Identify the lines holding "this" and copy them.

++++++++++

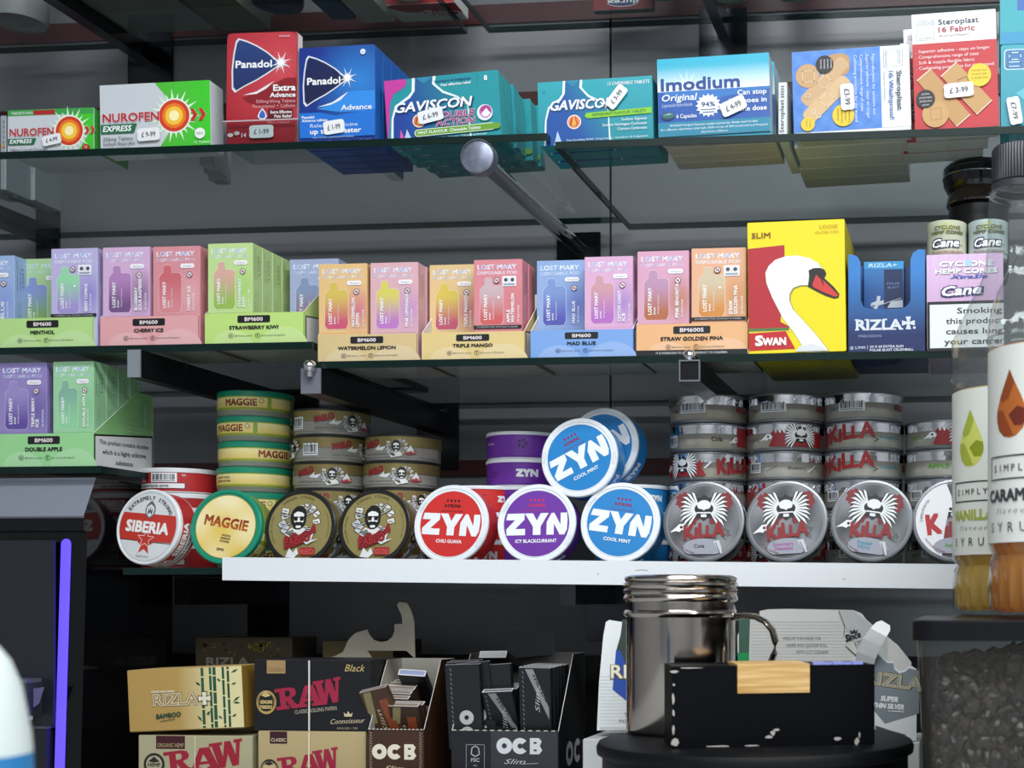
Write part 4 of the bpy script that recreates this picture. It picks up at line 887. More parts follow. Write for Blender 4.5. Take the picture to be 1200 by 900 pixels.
# ---- papers carton with a health warning, round tubs on top, lids behind
def cane(p):
    x0, y0, x1, y1 = 1086.5, 298, 1176, 412
    p.rect(x0+.5, y0+.5, x1, 354, vgrad('#dcbcdc', '#d2acd0', 298, 354), ml=20)
    for k in range(8): p.rect(x0+4+k*11, 298.5, x0+4.6+k*11, 354, '#cfa8cc'); p.L -= 1
    p.L += 1
    p.text('CYCLONE', 1102.5, 313, 6, '#6a5a7c', w=62, bold=.08); p.text('CYCLONE', 1102, 312.4, 6, W_, w=62, bold=.06); p.text('HEMP CONES', 1097.5, 321.4, 5.6, '#6a5a7c', w=72, bold=.08); p.text('HEMP CONES', 1097, 320.8, 5.6, W_, w=72, bold=.06)
    p.disc(1136, 309, 4, '#a7cfe4'); p.text('XtraSlo', 1114, 327, 4.4, '#3a5fb0', w=44, bold=.04, shear=.35)
    for c, bo in (('#22305e', .16), ('#f2f3f8', .045)): p.text('Cane', 1105, 347.5 if bo > .1 else 347, 11, c, w=45+(2 if bo > .1 else 0), bold=bo, shear=.25, rot=3)
    p.rect(x0+.5, 353.5, x1, y1-.5, '#1c1d21'); p.rect(x0+3.5, 357, x1, y1-4, '#e6e9e8')
    for i, s in enumerate(('Smoking', 'this product', 'causes lung', 'your cancer')): p.text(s, 1142+ (0 if i else 6), 368+i*12, 7, '#26272b', al='c', w=(52, 66, 66, 70)[i], bold=.02)
cn, f_ = carton('cone_display_carton', 1086.5, 1176, 298, 412, 1.112, Z2R, .12, '#d7b6d6', 'pale lilac papers carton with a boxed health warning at the right', draw=cane, H=Pt(1130, 298, 1.112).z-Z2R, cols={'left': '#e9e4ea'}, roll=R(-.4))
cn.location.z += .0004
ZK = cn.location.z+cn['_h']+.0008
def tub(px_, Y, col, label, z0=ZK):
    k = mpp(px_, Y); r = 23.5*k; h = 43*k; c = Pt(px_, 700, Y)
    t = thing('papers_tub', (c.x, Y, z0), label, 'tub', 'round tubs on the lilac carton')
    b = MB(); b.lathe([(0, 0), (r-.001, 0), (r-.001, .0035), (r-.0003, .004), (r-.0003, h*.76), (r, h*.78), (r, h), (r-.001, h+.0006), (0, h+.0006)], col, 40); b.build('tub_body', PLAST, t, smooth=True)
    ra = r+.0001
    p = Pr(lambda x, y, l: ((ra+EPS*l)*math.sin(x*k/ra), -(ra+EPS*l)*math.cos(x*k/ra), h-y*k), maxlen=5)
    for k2 in range(14): a = k2*26; p.poly([(math.cos(R(a-12))*3, 7+math.sin(R(a-12))*3), (math.cos(R(a))*8, 7+math.sin(R(a))*6), (math.cos(R(a+12))*3, 7+math.sin(R(a+12))*3)], '#cdd23c'); p.L -= 1
    p.L += 1
    p.text('CYCLONE', -15, 10, 4, '#6f7442', w=32, bold=.06); p.text('HEMP CONES', -19, 15.5, 3.6, '#5b5f34', w=40, bold=.06)
    for c2, bo in (('#1c2a44', .16), ('#ffffff', .04)): p.text('Cane', -17, 31, 9.5, c2, w=32, bold=bo, shear=.25, rot=2)
    p.text('XtraSlo', 12, 29, 2.4, '#6a6a50', w=9); p.text('XTRA SLOW RAW CONES SMOOTH', -19, 37.5, 2.6, '#8d4a36', w=40, bold=.02)
    p.build('wrap_label', t)
tub(1109.5, 1.142, '#c3c7ae', 'round yellow green papers tub standing on the lilac carton, left one')
tub(1158, 1.142, '#b5c6c2', 'round pale tub beside it on the lilac carton, half behind the bottle neck')
for i, (yt_, yb_, px_, r_px) in enumerate(((222, 252, 1147, 37), (194, 226, 1146, 42))):
    Y = 1.215; k = mpp(px_, Y); c = Pt(px_, yb_, Y); r = r_px*k
t = thing('dark_jar', (Pt(1147, 700, 1.222).x, 1.222, ZK), 'dark jar with stacked ribbed lids on the lilac carton behind the tubs', 'jar')
k = mpp(1147, 1.222); zz = lambda py: Pt(1147, py, 1.222).z-ZK
b = MB(); b.lathe([(0, 0), (34*k, 0), (35*k, .002), (35*k, zz(247)), (30*k, zz(243)), (0, zz(243))], '#17181b', 40); b.build('jar_body', PLAST, t, smooth=True)
b = MB(); b.lathe([(0, zz(243)), (37*k, zz(243)), (38*k, zz(241)), (36.5*k, zz(232)), (34*k, zz(228)), (34*k, zz(226)), (0, zz(226))], '#3a302a', 40); b.build('collar', mat('brown_gloss', '#3b302a', rough=.15), t, smooth=True)
b = MB(); b.lathe([(0, zz(226)), (37*k, zz(226)), (41*k, zz(219)), (42*k, zz(212)), (42.6*k, zz(211)), (42*k, zz(210)), (41.5*k, zz(200)), (38*k, zz(196)), (36*k, zz(197)), (0, zz(197))], '#141518', 48); b.build('lid', mat('black_gloss', '#101114', rough=.08), t, smooth=True)
for zr, rr in ((210.5, 42.9), (241.5, 38.3)):
    b = MB(); b.lathe([(rr*k-.0004, zz(zr)-.0005), (rr*k, zz(zr)), (rr*k-.0004, zz(zr)+.0005), (rr*k-.0009, zz(zr)), (rr*k-.0004, zz(zr)-.0005)], '#fff000', 48); b.build('rim', CHROME, t, smooth=True)
# ================================================================== ROUND TINS
CLEARB = clear('clear_tin_base', '#f1f2f0', refl=1.5, diff=.42, dcol='#f0ebdd')
FOIL = mat('mirror_foil', '#dcdde0', rough=0.06, metal=1.0, bump=.6, bscale=90)
GREYM = mat('grey_metal_tin', '#85888c', rough=0.35, metal=.75)
def skull_wings(p, cx, cy, s, red=True):
    """winged skull over a red splash, s = half width"""
    if red:
        rr = random.Random(int(cx*7+cy))
        for sd in (-1, 1):
            for q in range(5): p.poly([(cx+sd*s*(.5+.13*q)+s*.36*math.cos(R(a))*rr.uniform(.6, 1.15), cy+s*(.42-.2*q)+s*.40*math.sin(R(a))*rr.uniform(.6, 1.15)) for a in range(0, 360, 20)], '#7e1c22'); p.L -= .8
        p.L += 1
    p.poly([(cx+s*math.cos(R(a))*(.78 if k % 2 else .62), cy+s*.62*math.sin(R(a))*(1.0 if k % 2 else .8)) for k, a in enumerate(range(0, 360, 18))], '#1d1e21')
    L = p.L
    for sd in (-1, 1):
        for k in range(10):
            a = R(68-k*14); ln = s*(.95+.08*math.sin(k)); ox, oy = cx+sd*s*.22, cy+s*.05
            ux, uy = math.cos(a)*sd, -math.sin(a); nx, ny = -uy, ux; w0 = s*.055
            i0, i1 = s*.22, ln
            for ww, c, q in ((w0*1.9, '#17181b', 0), (w0, '#e8eaea', 1)):
                p.L = L+q
                bx, by = ox+ux*i1*.8, oy+uy*i1*.8
                p.poly([(ox+ux*i0+nx*ww*.6, oy+uy*i0+ny*ww*.6), (bx+nx*ww, by+ny*ww), (ox+ux*(i1+ww*.4), oy+uy*(i1+ww*.4)+s*.1), (bx-nx*ww, by-ny*ww), (ox+ux*i0-nx*ww*.6, oy+uy*i0-ny*ww*.6)], c)
    p.L = L+2; p.disc(cx, cy, s*.36, '#17181b', ry=s*.34, n=16); p.disc(cx, cy-s*.12, s*.32, '#eceded', ry=s*.24, n=16)
    for sd in (-1, 1): p.poly([(cx+sd*s*.04, cy+s*.08), (cx+sd*s*.33, cy+s*.02), (cx+sd*s*.3, cy+s*.2), (cx+sd*s*.1, cy+s*.2)], '#101114'); p.L -= 1
    p.L += 1; p.rect(cx-s*.33, cy+s*.2, cx+s*.33, cy+s*.26, '#eceded'); p.rect(cx-s*.13, cy+s*.3, cx+s*.13, cy+s*.44, '#eceded')
def bird(p, cx, cy, s):
    p.poly([(cx-s, cy+s*.35), (cx-.35*s, cy-.2*s), (cx, cy-.55*s), (cx+.5*s, cy-.6*s), (cx+.85*s, cy-.2*s), (cx+.7*s, cy+.15*s), (cx+.3*s, cy+.05*s), (cx+.1*s, cy+.3*s), (cx-.3*s, cy+.2*s)], '#eceded')
    p.disc(cx+.25*s, cy-.22*s, .16*s, '#1b1c1f', n=10)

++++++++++

- _Expected answer_:
Write part 4 of the bpy script that recreates this picture. It picks up at line 887. More parts follow. Write for Blender 4.5. Take the picture to be 1200 by 900 pixels.
    for i, s in enumerate(('Smoking', 'this product', 'causes lung', 'your cancer')): p.text(s, 1142+ (0 if i else 6), 368+i*12, 7, '#26272b', al='c', w=(52, 66, 66, 70)[i], bold=.02)